# WORK INSTRUCTIONS
Going from the top of the data below, give again each line through the one containing "S.camera = cam", both ends kept.

Records with scene code
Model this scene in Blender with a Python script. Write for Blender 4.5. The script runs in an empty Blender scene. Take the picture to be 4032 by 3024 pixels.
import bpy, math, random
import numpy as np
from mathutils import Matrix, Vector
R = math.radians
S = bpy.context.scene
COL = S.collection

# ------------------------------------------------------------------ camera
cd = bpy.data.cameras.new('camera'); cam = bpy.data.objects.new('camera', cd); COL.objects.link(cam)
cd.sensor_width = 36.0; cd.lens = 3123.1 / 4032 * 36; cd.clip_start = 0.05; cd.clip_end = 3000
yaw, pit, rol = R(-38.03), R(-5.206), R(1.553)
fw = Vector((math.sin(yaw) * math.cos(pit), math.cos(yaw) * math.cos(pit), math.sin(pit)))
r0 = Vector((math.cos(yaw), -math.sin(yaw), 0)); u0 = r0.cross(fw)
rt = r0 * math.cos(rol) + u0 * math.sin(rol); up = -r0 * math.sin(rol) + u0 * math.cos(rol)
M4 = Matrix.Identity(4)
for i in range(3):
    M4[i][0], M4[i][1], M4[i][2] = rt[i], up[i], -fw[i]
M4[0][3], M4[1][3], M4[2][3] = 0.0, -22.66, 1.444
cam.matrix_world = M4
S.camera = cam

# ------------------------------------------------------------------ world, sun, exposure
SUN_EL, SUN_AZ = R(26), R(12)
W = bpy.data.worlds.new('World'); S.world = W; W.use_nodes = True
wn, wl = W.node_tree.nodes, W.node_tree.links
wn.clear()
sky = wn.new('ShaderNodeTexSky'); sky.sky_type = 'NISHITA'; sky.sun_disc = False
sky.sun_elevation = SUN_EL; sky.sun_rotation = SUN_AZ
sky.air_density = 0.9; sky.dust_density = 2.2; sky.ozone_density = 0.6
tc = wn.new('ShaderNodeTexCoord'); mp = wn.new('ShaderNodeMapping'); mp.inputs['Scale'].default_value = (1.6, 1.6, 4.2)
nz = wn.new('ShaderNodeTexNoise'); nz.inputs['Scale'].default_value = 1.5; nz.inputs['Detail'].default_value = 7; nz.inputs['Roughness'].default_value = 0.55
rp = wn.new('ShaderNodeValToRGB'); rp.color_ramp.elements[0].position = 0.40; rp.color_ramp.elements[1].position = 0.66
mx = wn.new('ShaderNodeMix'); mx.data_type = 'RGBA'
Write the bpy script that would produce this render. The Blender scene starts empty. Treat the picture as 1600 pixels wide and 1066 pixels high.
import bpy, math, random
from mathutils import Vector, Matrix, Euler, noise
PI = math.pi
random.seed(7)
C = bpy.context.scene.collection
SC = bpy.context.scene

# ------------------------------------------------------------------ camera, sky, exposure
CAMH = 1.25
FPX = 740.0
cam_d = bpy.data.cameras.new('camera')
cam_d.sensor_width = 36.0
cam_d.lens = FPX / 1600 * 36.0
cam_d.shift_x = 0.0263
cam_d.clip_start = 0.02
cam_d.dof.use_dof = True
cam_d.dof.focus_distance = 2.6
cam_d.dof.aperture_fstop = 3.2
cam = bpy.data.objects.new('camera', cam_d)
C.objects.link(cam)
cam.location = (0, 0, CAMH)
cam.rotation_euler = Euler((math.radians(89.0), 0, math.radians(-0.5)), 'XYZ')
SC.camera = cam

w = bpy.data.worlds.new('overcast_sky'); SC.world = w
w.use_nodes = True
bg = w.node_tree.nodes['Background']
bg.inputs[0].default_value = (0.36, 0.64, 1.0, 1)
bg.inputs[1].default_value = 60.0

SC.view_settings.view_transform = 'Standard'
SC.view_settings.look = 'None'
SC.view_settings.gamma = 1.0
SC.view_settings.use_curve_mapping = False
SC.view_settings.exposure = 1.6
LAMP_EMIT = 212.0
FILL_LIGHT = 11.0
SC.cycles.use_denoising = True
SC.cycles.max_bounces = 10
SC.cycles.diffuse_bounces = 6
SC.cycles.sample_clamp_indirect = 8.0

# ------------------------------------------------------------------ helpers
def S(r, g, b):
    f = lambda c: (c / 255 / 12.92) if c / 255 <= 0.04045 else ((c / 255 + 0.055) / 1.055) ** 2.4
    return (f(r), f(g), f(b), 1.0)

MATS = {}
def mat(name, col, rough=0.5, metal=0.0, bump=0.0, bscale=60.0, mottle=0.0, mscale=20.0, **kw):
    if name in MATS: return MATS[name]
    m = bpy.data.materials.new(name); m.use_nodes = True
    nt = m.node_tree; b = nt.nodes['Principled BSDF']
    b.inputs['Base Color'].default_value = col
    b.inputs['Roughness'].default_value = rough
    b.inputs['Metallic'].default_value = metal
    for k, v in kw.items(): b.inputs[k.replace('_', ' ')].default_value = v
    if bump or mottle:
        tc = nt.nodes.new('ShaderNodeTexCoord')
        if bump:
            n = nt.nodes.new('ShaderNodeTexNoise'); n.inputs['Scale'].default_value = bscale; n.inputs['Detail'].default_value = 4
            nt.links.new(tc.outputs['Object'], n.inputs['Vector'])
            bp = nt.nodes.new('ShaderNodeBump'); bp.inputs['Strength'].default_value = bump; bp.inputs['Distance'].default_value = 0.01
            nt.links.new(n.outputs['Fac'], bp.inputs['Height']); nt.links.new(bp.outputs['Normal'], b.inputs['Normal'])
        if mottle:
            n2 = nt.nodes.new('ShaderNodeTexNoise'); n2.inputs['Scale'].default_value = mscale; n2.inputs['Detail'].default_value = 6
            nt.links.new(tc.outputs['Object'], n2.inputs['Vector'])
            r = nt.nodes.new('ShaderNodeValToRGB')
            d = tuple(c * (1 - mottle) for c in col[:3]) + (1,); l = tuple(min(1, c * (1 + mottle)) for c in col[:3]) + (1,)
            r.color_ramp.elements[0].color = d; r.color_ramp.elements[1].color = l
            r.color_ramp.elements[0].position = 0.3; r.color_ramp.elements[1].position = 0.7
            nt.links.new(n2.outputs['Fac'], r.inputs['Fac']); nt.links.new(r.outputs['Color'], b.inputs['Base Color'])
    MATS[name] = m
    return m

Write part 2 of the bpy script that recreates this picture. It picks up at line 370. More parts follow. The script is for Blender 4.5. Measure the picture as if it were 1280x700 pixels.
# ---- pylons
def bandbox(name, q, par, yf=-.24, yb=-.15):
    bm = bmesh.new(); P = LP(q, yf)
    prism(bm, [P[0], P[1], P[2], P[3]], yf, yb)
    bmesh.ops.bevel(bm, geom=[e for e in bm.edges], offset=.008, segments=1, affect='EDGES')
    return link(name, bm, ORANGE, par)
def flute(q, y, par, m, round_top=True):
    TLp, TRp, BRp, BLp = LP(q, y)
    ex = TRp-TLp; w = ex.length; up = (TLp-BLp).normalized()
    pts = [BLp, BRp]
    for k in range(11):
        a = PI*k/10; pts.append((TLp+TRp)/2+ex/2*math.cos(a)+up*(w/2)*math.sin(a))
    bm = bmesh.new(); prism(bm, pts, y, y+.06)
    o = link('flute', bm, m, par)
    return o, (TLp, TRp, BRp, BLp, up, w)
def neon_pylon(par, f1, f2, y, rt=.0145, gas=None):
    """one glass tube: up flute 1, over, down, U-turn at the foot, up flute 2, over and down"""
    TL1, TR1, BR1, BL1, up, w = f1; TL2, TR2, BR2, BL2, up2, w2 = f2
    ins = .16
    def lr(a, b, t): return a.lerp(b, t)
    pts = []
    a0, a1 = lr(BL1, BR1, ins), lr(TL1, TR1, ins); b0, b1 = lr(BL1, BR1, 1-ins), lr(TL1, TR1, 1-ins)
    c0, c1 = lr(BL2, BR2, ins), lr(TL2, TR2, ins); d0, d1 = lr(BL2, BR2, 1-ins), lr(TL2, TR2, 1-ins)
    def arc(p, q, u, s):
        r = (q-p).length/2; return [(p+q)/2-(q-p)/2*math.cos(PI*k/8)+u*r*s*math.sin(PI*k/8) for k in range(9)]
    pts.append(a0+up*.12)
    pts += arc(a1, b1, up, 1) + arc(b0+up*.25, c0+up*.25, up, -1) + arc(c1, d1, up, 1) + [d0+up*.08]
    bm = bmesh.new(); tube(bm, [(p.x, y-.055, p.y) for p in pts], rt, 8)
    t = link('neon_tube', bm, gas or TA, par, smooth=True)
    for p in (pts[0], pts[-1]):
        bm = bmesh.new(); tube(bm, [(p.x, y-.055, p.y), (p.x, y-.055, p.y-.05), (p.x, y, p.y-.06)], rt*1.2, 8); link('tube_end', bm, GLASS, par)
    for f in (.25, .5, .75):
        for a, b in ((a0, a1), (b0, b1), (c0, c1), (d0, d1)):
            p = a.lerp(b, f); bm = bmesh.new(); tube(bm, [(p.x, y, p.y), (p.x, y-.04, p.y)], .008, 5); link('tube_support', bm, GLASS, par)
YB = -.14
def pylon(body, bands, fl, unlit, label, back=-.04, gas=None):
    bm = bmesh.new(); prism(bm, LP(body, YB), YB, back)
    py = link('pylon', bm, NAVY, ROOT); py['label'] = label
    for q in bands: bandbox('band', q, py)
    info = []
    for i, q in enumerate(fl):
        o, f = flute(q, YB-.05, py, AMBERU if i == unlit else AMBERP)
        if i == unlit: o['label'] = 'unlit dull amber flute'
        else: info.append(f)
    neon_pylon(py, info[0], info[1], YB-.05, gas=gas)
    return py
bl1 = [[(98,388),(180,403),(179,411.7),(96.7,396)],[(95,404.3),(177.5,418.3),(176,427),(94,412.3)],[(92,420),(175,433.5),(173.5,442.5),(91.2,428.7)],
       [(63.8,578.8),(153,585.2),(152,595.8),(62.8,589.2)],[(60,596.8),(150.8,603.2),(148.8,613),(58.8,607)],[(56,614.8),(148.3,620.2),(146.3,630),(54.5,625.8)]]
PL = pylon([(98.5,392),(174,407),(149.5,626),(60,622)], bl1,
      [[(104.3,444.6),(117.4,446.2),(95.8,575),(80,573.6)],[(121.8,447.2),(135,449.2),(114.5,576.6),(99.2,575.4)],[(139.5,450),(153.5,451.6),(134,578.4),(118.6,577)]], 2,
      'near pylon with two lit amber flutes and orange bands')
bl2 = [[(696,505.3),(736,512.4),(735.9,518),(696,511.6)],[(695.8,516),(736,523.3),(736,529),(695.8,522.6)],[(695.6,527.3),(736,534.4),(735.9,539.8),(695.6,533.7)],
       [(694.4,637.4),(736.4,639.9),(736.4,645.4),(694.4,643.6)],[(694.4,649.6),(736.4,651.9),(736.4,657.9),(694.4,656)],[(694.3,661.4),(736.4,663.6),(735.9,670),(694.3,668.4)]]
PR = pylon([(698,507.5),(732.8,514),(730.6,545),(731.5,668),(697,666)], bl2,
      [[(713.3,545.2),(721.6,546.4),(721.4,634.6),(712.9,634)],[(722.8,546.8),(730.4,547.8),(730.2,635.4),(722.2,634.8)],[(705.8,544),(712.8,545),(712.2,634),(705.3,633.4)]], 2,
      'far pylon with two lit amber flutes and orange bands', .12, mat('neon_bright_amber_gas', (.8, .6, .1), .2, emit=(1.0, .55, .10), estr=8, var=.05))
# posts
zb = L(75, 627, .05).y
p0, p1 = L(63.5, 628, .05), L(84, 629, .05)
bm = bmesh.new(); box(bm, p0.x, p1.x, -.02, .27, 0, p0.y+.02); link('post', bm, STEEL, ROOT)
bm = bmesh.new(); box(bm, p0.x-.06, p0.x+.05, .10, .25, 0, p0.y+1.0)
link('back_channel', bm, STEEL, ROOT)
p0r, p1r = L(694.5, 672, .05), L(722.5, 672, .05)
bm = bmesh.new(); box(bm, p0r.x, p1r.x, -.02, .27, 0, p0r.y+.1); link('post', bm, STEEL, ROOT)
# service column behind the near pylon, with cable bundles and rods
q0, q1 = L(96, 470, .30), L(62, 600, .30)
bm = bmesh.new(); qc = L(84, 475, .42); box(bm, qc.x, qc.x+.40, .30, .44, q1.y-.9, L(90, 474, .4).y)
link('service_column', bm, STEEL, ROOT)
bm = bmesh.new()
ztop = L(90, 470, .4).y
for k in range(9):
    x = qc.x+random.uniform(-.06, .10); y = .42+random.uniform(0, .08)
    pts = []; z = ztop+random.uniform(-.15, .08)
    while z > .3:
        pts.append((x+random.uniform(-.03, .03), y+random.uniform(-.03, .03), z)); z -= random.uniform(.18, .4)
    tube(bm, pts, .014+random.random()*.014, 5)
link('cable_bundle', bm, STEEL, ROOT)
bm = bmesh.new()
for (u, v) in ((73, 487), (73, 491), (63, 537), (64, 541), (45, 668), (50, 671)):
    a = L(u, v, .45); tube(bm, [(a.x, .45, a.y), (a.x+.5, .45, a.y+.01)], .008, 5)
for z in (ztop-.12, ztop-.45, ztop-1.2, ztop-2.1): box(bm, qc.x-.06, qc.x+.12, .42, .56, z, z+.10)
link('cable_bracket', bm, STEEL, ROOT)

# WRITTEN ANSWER
Model this scene in Blender with a Python script. Write for Blender 4.5. The script runs in an empty Blender scene. Take the picture to be 4032 by 3024 pixels.
import bpy, math, random
import numpy as np
from mathutils import Matrix, Vector
R = math.radians
S = bpy.context.scene
COL = S.collection

# ------------------------------------------------------------------ camera
cd = bpy.data.cameras.new('camera'); cam = bpy.data.objects.new('camera', cd); COL.objects.link(cam)
cd.sensor_width = 36.0; cd.lens = 3123.1 / 4032 * 36; cd.clip_start = 0.05; cd.clip_end = 3000
yaw, pit, rol = R(-38.03), R(-5.206), R(1.553)
fw = Vector((math.sin(yaw) * math.cos(pit), math.cos(yaw) * math.cos(pit), math.sin(pit)))
r0 = Vector((math.cos(yaw), -math.sin(yaw), 0)); u0 = r0.cross(fw)
rt = r0 * math.cos(rol) + u0 * math.sin(rol); up = -r0 * math.sin(rol) + u0 * math.cos(rol)
M4 = Matrix.Identity(4)
for i in range(3):
    M4[i][0], M4[i][1], M4[i][2] = rt[i], up[i], -fw[i]
M4[0][3], M4[1][3], M4[2][3] = 0.0, -22.66, 1.444
cam.matrix_world = M4
S.camera = cam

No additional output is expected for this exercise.